──────── Information supplied ────────
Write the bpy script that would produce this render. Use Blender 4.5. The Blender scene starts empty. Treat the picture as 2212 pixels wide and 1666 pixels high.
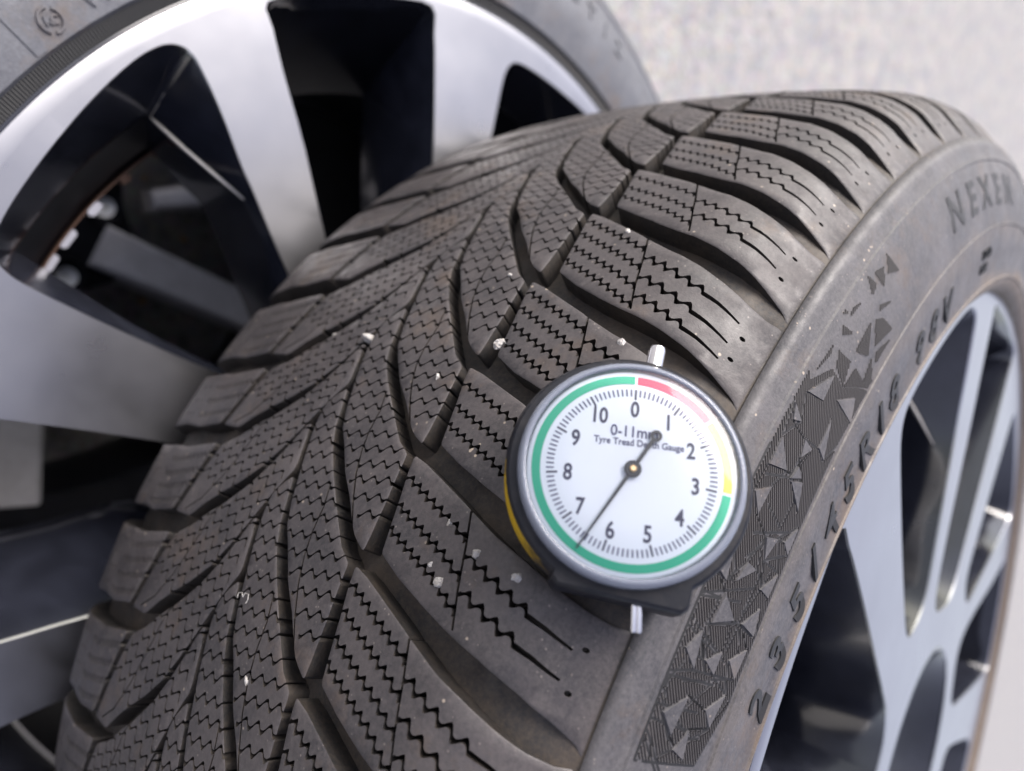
import bpy, math, random
import numpy as np
from mathutils import Vector, Matrix
from mathutils.geometry import delaunay_2d_cdt as _cdt
def delaunay_2d_cdt(pts, edges, faces, mode, eps):
    out = []
    for f in faces:                                # the solver wants counter-clockwise loops
        ar = sum(pts[f[i - 1]][0] * pts[f[i]][1] - pts[f[i]][0] * pts[f[i - 1]][1] for i in range(len(f)))
        out.append(f if ar > 0 else f[::-1])
    return _cdt(pts, edges, out, mode, eps)
random.seed(4)
RNG = np.random.default_rng(4)
S = 0.001                      # all shapes are given in millimetres
GROUND = 552.5                 # height of the top wheel's centre plane above the ground
scene = bpy.context.scene
col = scene.collection

# ------------------------------------------------------------------ camera
FOCAL_PX = 1473.06             # for a picture 2212 px wide
cam_d = bpy.data.cameras.new('camera'); cam = bpy.data.objects.new('camera', cam_d); col.objects.link(cam)
# (x along the wheel axle, y, z) -> world (y, z, x)
def W(v): return Vector((v[1], v[2], v[0]))
c_pos = (181.2216412, -81.05048458, 441.16774118)
c_right = (0.71306042, 0.53536635, -0.45268942)
c_down = (0.18177916, -0.76477708, -0.61812002)
c_fwd = (-0.67712715, 0.35846742, -0.64265071)
r_, d_, f_ = W(c_right), W(c_down), W(c_fwd)
m = Matrix(((r_[0], -d_[0], -f_[0], 0), (r_[1], -d_[1], -f_[1], 0), (r_[2], -d_[2], -f_[2], 0), (0, 0, 0, 1)))
p = W(c_pos) + Vector((0, 0, GROUND))
m.translation = p * S
cam.matrix_world = m
cam_d.sensor_fit = 'HORIZONTAL'; cam_d.sensor_width = 36.0
cam_d.lens = FOCAL_PX / 2212.0 * 36.0
cam_d.clip_start = 0.01; cam_d.clip_end = 200.0
cam_d.dof.use_dof = True
cam_d.dof.focus_distance = 0.166
cam_d.dof.aperture_fstop = 8.0
scene.camera = cam

# ------------------------------------------------------------------ light
SUN_EL, SUN_AZ = math.radians(39), math.radians(29)      # azimuth from world +X towards +Y
world = bpy.data.worlds.new('World'); scene.world = world; world.use_nodes = True
wn = world.node_tree.nodes; wl = world.node_tree.links
bg = wn['Background']
sky = wn.new('ShaderNodeTexSky'); sky.sky_type = 'NISHITA'; sky.sun_disc = False
sky.sun_elevation = SUN_EL; sky.sun_rotation = math.pi / 2 - SUN_AZ
sky.air_density = 1.0; sky.dust_density = 3.0; sky.ozone_density = 1.0
hs = wn.new('ShaderNodeHueSaturation'); hs.inputs['Hue'].default_value = 0.535; hs.inputs['Saturation'].default_value = 0.50      # thin high cloud
wl.new(sky.outputs[0], hs.inputs['Color']); wl.new(hs.outputs[0], bg.inputs[0]); bg.inputs[1].default_value = 0.117
sun_d = bpy.data.lights.new('sun', 'SUN'); sun = bpy.data.objects.new('sun', sun_d); col.objects.link(sun)
sun_d.energy = 2.1; sun_d.angle = math.radians(38); sun_d.color = (1.0, 0.91, 0.88)
sdir = Vector((math.cos(SUN_EL) * math.cos(SUN_AZ), math.cos(SUN_EL) * math.sin(SUN_AZ), math.sin(SUN_EL)))
sun.rotation_euler = sdir.to_track_quat('Z', 'Y').to_euler()
scene.view_settings.view_transform = 'Standard'; scene.view_settings.look = 'None'
scene.view_settings.exposure = 1.36; scene.view_settings.gamma = 1.0
scene.render.engine = 'CYCLES'
scene.cycles.use_denoising = True
scene.cycles.max_bounces = 8; scene.cycles.transparent_max_bounces = 8

# ------------------------------------------------------------------ helpers
def tag(o, label=None, cat=None, group=None, kind=None):
    for k, v in (('label', label), ('category', cat), ('group', group), ('kind', kind)):
        if v: o[k] = v
    return o

def link(name, me, mat=None, parent=None, smooth=False):
    o = bpy.data.objects.new(name, me); col.objects.link(o)
    if mat is not None and len(me.materials) == 0: me.materials.append(mat)
    if parent is not None: o.parent = parent
    if smooth: me.shade_smooth()
    return o

def mesh(name, verts, faces, scale=S):
    me = bpy.data.meshes.new(name)
    v = np.asarray(verts, dtype=float) * scale
    me.from_pydata(v.tolist(), [], [list(map(int, f)) for f in faces])
    me.update()
    return me

def tri_mesh(name, V, F):
    """fast path: numpy verts (mm) and triangles"""
    me = bpy.data.meshes.new(name)
    V = np.asarray(V, dtype=np.float32) * S; F = np.asarray(F, dtype=np.int32)
    me.vertices.add(len(V)); me.vertices.foreach_set('co', V.ravel())
    me.loops.add(F.size); me.loops.foreach_set('vertex_index', F.ravel())
    me.polygons.add(len(F)); me.polygons.foreach_set('loop_start', np.arange(0, F.size, 3, dtype=np.int32))
    me.update(calc_edges=True)
    return me

def revolve(prof, n=256, closed=False, a0=0.0, a1=2 * math.pi):
    """profile of (h, r) -> verts around the axle (local Z), angle 0 on +Y, turning to +X"""
    full = abs(a1 - a0 - 2 * math.pi) < 1e-6
    m_ = n if full else n + 1
    th = np.linspace(a0, a1, n + 1)[:m_]
    V = [(r * math.sin(t), r * math.cos(t), h) for t in th for (h, r) in prof]
    k = len(prof); F = []
    for i in range(n):
        i2 = (i + 1) % m_
        for j in range(k if closed else k - 1):
            j2 = (j + 1) % k
            F.append((i * k + j, i * k + j2, i2 * k + j2, i2 * k + j))
    return V, F

def join(parts):
    V, F = [], []
    for v, f in parts:
        o = len(V); V += list(v); F += [tuple(i + o for i in q) for q in f]
    return V, F

def box(cx, cy, cz, sx, sy, sz, b=0.0):
    """box with chamfered vertical edges when b > 0"""
    x, y, z = sx / 2, sy / 2, sz / 2
    if b <= 0: ring = [(-x, -y), (x, -y), (x, y), (-x, y)]
    else: ring = [(-x + b, -y), (x - b, -y), (x, -y + b), (x, y - b), (x - b, y), (-x + b, y), (-x, y - b), (-x, -y + b)]
    n = len(ring)
    V = [(cx + a, cy + c, cz - z) for a, c in ring] + [(cx + a, cy + c, cz + z) for a, c in ring]
    F = [tuple(range(n - 1, -1, -1)), tuple(range(n, 2 * n))] + [(i, (i + 1) % n, n + (i + 1) % n, n + i) for i in range(n)]
    return V, F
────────
--- Directions for this task ---
Return the material line for line, from its beginning to the line that contains "col = scene.collection", with the pictures left out.

--- Answer to the task ---
Write the bpy script that would produce this render. Use Blender 4.5. The Blender scene starts empty. Treat the picture as 2212 pixels wide and 1666 pixels high.
import bpy, math, random
import numpy as np
from mathutils import Vector, Matrix
from mathutils.geometry import delaunay_2d_cdt as _cdt
def delaunay_2d_cdt(pts, edges, faces, mode, eps):
    out = []
    for f in faces:                                # the solver wants counter-clockwise loops
        ar = sum(pts[f[i - 1]][0] * pts[f[i]][1] - pts[f[i]][0] * pts[f[i - 1]][1] for i in range(len(f)))
        out.append(f if ar > 0 else f[::-1])
    return _cdt(pts, edges, out, mode, eps)
random.seed(4)
RNG = np.random.default_rng(4)
S = 0.001                      # all shapes are given in millimetres
GROUND = 552.5                 # height of the top wheel's centre plane above the ground
scene = bpy.context.scene
col = scene.collection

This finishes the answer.